Can’t We All Just Get Along? Hanna Rosin & the Maelstrom

by Lisa Kirchner

If you haven’t read Hanna Rosin’s Atlantic piece, “The End Of Men,” here’s the short version–modern society has created a world better suited to stereotypically defined female skills. The sad facts she trots out include statistics on dropping levels of male enrollment at colleges and in the post-recession workforce. If you, like me, love men, it is a truly tragic read. That said, besides the title I didn’t find it particularly incendiary. The same cannot be said, however, for much of what has been written about it. This is a blog entry, so I’m just gonna focus on one counterpoint, and that’s mensnewsdaily.com. Calm down! I know this is a bastion of antagonism. But how can you know what you disagree with if you don’t actually know about that with which you disagree? And–take my feminist card now!–I don’t disagree with everything written there. Although not so much with this particular article.

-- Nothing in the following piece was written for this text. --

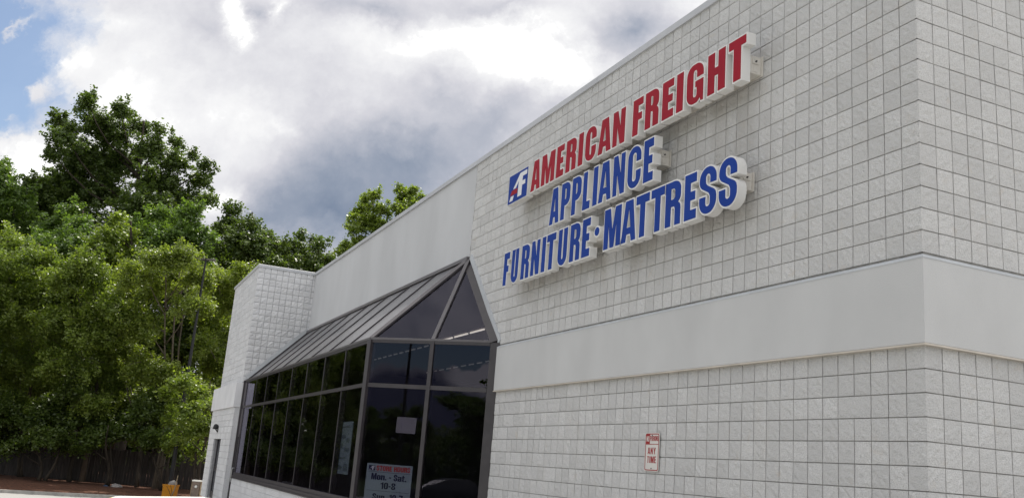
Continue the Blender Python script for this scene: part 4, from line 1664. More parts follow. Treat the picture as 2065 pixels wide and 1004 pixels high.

The author starts in with some wild yarn about how Ms. Magazine single-handedly led a PR campaign to disseminate the use of the T-shirt slogan, “this is what a feminist looks like,” then goes on to dismiss Rosin’s creds by invalidating the subjects she writes about. Fair (or unfair) enough. What really struck me here was the comments. In the midst of a dispute involving the author striking out text in comments, one poster writes, “I don’t need to know what a feminist looks like. I can smell the stench of them from a mile off, and that’s enough.” The author goes on to defend striking out the woman’s comment by writing “the remarks in this thread don’t rise to the level of sexism, save yours.” But that’s the easy shot.

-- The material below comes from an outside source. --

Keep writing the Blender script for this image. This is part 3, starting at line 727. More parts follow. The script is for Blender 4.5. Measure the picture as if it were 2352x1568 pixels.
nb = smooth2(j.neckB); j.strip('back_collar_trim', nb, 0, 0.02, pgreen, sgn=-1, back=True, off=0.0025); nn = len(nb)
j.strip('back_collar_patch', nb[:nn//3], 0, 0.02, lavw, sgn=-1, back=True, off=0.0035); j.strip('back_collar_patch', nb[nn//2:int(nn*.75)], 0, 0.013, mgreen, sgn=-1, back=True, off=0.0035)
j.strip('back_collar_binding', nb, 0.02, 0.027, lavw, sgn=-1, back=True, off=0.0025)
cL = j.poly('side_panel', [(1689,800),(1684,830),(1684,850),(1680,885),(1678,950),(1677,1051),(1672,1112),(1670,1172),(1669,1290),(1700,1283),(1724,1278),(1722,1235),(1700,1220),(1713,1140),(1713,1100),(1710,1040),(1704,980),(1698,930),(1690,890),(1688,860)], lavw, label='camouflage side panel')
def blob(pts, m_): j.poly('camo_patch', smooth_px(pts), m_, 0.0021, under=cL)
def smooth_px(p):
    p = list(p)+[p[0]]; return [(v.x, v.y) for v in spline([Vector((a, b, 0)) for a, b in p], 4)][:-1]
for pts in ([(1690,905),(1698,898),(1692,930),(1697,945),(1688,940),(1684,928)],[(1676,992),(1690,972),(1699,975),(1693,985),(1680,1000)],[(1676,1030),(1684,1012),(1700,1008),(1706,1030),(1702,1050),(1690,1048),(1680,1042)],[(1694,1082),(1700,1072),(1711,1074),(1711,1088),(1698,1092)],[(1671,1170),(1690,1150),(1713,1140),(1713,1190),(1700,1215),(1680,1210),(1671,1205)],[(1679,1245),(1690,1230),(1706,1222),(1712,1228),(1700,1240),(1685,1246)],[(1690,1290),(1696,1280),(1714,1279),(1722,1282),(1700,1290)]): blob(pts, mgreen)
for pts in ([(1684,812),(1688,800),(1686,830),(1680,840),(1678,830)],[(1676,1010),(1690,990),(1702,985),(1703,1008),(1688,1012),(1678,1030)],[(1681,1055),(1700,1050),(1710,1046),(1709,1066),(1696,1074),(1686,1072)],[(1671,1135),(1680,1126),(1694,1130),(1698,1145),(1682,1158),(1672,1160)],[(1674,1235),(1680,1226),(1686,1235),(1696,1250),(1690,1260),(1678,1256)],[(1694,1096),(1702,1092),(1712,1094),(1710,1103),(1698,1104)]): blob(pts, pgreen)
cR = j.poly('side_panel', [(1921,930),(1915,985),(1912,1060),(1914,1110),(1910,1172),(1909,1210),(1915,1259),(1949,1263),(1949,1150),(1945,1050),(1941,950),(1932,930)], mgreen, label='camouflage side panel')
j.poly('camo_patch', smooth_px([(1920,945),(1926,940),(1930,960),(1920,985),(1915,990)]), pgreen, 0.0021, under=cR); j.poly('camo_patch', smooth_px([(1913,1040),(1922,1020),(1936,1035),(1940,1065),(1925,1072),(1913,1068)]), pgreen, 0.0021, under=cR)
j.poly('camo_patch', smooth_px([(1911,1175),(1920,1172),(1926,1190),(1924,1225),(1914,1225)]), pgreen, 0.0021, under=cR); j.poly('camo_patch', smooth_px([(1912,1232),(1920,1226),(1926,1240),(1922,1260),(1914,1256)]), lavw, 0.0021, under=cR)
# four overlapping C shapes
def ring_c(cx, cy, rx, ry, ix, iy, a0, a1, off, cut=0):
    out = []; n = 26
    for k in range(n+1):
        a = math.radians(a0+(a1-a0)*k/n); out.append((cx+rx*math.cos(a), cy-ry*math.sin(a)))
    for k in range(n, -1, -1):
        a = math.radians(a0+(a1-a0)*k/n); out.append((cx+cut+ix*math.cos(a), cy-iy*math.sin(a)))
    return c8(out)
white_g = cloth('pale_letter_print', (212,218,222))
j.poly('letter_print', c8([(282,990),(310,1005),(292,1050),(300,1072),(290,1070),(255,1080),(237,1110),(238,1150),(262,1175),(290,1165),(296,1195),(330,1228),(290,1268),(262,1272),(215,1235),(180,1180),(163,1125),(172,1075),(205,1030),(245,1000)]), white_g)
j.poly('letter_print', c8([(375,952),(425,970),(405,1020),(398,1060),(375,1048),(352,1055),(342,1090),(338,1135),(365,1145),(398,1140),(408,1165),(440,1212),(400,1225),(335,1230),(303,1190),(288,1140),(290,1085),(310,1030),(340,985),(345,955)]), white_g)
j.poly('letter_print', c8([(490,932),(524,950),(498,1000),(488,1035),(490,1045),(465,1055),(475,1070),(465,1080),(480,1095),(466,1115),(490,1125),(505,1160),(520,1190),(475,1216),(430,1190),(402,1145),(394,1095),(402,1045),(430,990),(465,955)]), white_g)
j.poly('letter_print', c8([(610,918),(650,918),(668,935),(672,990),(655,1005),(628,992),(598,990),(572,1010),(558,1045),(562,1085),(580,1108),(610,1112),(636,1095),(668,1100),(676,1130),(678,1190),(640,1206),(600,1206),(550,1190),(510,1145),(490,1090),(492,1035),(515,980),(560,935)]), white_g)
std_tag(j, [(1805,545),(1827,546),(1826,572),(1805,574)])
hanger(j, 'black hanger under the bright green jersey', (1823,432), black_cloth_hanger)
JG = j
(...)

More chilling is the stand-taking, the galvanization of contempt that’s displayed. This is by far a worse crime. The author is pointing at women pointing at history and saying they can’t use information that’s irrelevant today. Then writing that we wouldn’t be where we were today were it not for the men who brought us here. So chalk one up for irrelevance? It’s clear that things are changing, but things are always changing. We are nothing if not adaptable. We got this far, who’s to say we won’t work it out in this brave new world? If it truly were the end of men, it would not be a world I’d want to live in. And that’s precisely because men and women are different. Sheesh.